Recently, a client of my knowledge transfer consulting firm was expressing his frustration with having to routinely fly his division’s experienced technical employees out to other domestic offices, off-shore, or to outsource partner locations to train new hires and solve technical problems. “It is the only way,” the CTO said, “to ensure that hands-on, business-critical knowledge gets transferred.” So I asked him a few simple questions:

ME: Who goes on these trips?

CLIENT: Well, there’s no standard. We tend to send whoever is willing to go and can get away.

ME: How long do they typically stay there, away from their other daily work?

CLIENT: As long as they can handle it.

ME: And how much is this costing you?

CLIENT: WAY too much! We’re a global company. But we need one of ours there on the ground to put out fires and get people up to speed. So what else can we do?

There is something else you can do rather than put your best, busiest people on planes for long periods of time to “go sort things out” and “train” newbies or let them “shadow” your people until something is learned. Here’s my philosophy: never approve travel for the sake of training unless there is an hour-by-hour plan to use the time wisely.

FIRST, ASK FOR A SKILL DEVELOPMENT PLAN FOR THE INTENDED TRAINING
At my firm we recommend your experts and their designated apprentices prepare a customized Skill Development Plan (SDP) before someone flies off to transfer knowledge. If you fill out the plan, here is what you get:

  • A complete, clear list of what the apprentice (learner) needs to learn how to do as a result of the visit. If you don’t already know what the apprentice needs to learn, you are going to waste time figuring it out.
  • Identification of which skills can be learned before the expert travels, either over the phone or through self-study. You might even find that no travel is required because ALL of the knowledge can be transferred over the phone.
  • The prioritized sequence in which the skills will be learned once the expert arrives. Often there are meetings to be scheduled or labs to be booked, and having a customized plan in advance makes that all the more efficient.
  • A list of resources that are available for the apprentice to study in advance and/or use after the trip. These resources could include documentation, training manuals, samples, templates, wikis, contact names, formal training classes, etc. The expert catalogues available resources in advance of the travel, then after the trip considers whether some new resources should be generated.
  • Assurance that the “right” expert is actually doing the teaching. Sometimes the person who is available to travel is NOT the best person to be teaching. To avoid replicating wrong or inconsistent knowledge, management should designate someone as the expert (the mentor) who is setting the standard for that specific work. With a proper Skill Development Plan, the person who is traveling will teach skills for which he or she is designated the expert and then recruit other experts to teach (perhaps over the phone) other skills in the plan as appropriate.
  • A knowledge “test” to ensure the apprentice has learned a skill on the plan that is consistent with the expert’s standard. We recommend a set of 20 verbal “test questions” that demonstrate whether the right knowledge has been absorbed and the apprentice is ready to work independently. If travel is required and a week is scheduled for it, no one should take it for granted that every day will be needed to complete the training. If the training process goes smoothly and the apprentice is passing the test questions easily, perhaps the duration of the trip can be shortened to reduce costs.

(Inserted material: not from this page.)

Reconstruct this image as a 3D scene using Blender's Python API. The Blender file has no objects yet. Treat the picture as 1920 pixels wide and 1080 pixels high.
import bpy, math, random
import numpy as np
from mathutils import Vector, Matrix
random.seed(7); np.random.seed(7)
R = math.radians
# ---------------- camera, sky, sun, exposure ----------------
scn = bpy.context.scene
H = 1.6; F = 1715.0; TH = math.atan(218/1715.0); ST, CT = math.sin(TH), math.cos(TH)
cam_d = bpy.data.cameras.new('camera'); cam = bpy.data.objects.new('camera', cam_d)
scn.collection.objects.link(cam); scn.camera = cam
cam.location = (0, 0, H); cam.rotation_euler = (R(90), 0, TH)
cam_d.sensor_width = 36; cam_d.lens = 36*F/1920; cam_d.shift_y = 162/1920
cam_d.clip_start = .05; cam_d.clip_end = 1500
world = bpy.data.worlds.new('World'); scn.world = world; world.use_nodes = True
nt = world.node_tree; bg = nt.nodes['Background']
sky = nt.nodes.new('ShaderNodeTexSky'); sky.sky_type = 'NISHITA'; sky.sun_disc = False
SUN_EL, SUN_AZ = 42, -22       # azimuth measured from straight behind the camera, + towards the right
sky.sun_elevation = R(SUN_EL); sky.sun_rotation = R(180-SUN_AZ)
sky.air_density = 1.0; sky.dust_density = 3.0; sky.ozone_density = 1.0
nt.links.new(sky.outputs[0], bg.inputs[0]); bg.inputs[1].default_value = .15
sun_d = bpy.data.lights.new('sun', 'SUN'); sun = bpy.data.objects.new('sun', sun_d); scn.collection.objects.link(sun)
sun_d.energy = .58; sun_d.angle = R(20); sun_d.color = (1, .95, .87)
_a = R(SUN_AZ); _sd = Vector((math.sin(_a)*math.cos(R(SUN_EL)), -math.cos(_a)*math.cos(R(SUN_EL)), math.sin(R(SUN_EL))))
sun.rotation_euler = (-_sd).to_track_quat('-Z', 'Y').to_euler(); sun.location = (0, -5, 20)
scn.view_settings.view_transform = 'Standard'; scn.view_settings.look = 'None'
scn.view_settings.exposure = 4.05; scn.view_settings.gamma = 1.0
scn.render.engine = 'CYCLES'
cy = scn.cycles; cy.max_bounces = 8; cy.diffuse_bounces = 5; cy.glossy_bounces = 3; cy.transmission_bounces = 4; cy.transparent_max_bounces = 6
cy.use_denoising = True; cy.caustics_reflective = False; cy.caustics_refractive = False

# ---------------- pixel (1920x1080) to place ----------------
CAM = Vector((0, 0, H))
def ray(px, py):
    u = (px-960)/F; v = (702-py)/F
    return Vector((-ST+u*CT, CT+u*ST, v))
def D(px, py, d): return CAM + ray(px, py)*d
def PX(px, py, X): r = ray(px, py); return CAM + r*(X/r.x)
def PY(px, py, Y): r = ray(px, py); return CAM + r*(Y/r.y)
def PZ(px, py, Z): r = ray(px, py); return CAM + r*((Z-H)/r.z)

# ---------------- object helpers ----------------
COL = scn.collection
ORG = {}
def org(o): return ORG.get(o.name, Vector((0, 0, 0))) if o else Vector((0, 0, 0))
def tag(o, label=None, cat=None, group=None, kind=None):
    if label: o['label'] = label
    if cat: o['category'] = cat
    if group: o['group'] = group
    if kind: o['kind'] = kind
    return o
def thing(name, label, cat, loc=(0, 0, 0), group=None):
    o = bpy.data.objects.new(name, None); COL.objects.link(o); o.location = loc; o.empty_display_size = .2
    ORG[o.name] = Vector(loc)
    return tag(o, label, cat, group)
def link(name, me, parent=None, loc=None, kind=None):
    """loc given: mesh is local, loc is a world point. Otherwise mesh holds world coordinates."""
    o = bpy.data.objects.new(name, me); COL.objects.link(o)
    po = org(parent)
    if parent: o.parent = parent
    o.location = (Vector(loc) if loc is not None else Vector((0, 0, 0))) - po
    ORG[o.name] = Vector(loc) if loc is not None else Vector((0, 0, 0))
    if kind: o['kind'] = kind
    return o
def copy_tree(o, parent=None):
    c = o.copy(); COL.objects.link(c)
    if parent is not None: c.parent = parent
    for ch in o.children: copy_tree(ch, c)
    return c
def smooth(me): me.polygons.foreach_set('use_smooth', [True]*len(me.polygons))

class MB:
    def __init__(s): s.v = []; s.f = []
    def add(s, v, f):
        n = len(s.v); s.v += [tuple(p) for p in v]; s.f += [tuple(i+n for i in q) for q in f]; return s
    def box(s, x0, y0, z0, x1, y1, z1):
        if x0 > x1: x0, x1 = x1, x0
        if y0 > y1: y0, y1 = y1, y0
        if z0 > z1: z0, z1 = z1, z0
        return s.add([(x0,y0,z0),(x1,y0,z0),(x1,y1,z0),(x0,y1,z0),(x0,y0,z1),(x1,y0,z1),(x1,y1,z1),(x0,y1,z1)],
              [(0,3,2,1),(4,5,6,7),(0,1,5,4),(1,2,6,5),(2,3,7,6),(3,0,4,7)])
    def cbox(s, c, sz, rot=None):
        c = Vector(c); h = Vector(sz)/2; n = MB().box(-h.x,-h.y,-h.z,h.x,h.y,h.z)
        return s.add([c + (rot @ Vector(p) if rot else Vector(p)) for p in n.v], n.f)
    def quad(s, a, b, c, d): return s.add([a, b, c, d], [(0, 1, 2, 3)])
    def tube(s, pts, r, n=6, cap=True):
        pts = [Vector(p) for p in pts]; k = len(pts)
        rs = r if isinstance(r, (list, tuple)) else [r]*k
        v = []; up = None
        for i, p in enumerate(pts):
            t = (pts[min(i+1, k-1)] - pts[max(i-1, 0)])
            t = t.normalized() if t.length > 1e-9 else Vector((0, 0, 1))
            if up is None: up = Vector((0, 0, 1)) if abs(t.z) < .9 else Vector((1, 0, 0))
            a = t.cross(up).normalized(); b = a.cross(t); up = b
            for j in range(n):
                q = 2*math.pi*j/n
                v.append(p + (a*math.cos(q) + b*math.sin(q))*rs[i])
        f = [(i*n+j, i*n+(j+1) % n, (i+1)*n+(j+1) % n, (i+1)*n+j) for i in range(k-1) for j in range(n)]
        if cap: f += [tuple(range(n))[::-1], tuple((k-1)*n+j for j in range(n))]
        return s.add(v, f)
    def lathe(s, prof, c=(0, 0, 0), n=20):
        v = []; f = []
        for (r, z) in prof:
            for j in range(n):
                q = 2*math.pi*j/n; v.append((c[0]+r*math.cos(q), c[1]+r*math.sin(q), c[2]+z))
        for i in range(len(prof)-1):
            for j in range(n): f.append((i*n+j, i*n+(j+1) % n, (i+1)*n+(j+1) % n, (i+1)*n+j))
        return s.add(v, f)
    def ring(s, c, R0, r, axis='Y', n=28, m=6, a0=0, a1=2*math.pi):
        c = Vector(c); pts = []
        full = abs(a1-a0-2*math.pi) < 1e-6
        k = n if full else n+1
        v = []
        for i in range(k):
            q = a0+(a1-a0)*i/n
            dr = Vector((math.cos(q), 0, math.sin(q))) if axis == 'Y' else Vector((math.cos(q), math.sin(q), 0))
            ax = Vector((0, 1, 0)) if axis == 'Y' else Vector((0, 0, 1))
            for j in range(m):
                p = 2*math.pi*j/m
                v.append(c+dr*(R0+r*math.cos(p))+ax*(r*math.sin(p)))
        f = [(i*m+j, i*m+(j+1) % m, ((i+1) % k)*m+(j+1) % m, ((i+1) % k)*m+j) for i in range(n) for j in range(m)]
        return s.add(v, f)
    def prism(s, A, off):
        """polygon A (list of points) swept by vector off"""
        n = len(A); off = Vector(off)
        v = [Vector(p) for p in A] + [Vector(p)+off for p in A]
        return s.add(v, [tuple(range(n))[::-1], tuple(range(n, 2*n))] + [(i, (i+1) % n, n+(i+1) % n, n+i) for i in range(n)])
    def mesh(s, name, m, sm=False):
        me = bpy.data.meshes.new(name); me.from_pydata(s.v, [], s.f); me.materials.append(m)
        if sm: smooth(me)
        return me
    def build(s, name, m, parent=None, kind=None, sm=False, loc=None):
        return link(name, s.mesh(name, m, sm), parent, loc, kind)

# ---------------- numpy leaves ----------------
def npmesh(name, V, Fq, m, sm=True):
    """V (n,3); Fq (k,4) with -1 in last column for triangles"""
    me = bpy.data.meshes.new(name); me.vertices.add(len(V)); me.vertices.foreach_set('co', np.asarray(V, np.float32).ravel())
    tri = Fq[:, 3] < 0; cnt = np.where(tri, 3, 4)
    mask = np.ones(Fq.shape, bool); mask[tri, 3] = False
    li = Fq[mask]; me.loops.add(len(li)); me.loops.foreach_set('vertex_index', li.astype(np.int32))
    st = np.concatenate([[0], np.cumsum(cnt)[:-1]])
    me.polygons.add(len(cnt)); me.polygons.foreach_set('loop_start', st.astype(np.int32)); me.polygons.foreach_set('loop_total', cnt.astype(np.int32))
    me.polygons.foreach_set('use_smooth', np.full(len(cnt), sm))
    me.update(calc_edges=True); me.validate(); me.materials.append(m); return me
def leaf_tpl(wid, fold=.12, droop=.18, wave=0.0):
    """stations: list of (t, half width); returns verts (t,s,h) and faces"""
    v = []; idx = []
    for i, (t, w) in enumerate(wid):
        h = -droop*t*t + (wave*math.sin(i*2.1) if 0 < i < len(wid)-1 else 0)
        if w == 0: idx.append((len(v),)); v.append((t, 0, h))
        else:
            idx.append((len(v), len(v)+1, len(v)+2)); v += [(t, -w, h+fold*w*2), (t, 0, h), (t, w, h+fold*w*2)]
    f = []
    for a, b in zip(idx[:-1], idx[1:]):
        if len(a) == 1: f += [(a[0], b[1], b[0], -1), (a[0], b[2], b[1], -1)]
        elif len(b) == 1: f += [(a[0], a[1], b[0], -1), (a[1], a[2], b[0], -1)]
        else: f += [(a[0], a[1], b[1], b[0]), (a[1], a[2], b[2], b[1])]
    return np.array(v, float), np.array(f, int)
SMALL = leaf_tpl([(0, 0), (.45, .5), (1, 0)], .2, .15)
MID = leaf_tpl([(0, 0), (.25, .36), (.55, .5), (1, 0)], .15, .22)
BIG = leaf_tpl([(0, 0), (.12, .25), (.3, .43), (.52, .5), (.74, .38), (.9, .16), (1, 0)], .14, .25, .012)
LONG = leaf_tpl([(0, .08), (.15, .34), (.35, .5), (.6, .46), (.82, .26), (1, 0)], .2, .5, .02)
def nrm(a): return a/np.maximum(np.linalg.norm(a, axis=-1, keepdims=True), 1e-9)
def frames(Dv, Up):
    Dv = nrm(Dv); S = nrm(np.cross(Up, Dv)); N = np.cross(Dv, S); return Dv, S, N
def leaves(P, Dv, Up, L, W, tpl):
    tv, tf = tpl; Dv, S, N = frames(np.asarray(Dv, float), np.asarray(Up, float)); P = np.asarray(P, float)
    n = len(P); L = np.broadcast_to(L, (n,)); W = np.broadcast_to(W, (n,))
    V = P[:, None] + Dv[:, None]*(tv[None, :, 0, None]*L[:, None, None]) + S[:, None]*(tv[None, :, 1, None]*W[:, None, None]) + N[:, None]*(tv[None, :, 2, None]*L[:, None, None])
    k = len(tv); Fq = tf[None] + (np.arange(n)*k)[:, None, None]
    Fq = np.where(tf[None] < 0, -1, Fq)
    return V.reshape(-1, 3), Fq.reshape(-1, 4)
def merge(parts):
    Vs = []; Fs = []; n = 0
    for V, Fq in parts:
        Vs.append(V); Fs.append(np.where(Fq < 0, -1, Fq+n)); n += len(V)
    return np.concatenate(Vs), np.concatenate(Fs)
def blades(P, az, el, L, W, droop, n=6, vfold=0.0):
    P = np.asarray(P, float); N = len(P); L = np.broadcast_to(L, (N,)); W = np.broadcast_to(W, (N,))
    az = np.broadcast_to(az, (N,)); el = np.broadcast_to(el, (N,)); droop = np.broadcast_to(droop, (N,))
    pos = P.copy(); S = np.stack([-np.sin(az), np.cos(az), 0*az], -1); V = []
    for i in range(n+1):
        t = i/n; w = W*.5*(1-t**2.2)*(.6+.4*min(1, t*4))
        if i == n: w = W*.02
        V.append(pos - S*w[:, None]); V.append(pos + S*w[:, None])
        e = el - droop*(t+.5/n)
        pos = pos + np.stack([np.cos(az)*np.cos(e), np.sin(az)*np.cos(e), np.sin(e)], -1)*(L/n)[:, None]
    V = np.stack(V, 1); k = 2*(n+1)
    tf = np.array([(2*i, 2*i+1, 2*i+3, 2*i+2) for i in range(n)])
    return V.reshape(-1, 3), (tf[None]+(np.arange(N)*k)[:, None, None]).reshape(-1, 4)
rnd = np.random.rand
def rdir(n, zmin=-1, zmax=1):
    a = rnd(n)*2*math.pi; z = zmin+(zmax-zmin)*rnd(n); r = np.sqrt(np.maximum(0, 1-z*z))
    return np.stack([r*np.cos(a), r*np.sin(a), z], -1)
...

Summary: Manage your talent risks and save money by investing the time to put a plan in place. Make priorities for knowledge transfer clear—down to the task level. Having a structured, prioritized plan in place from the get-go will allow knowledge to be transferred quickly and clearly between your technical experts and their designated apprentices, setting them both up for success. If you get this right, your expert employees can spend less time and money traveling, and your knowledge transfer results are going to be much more dependable.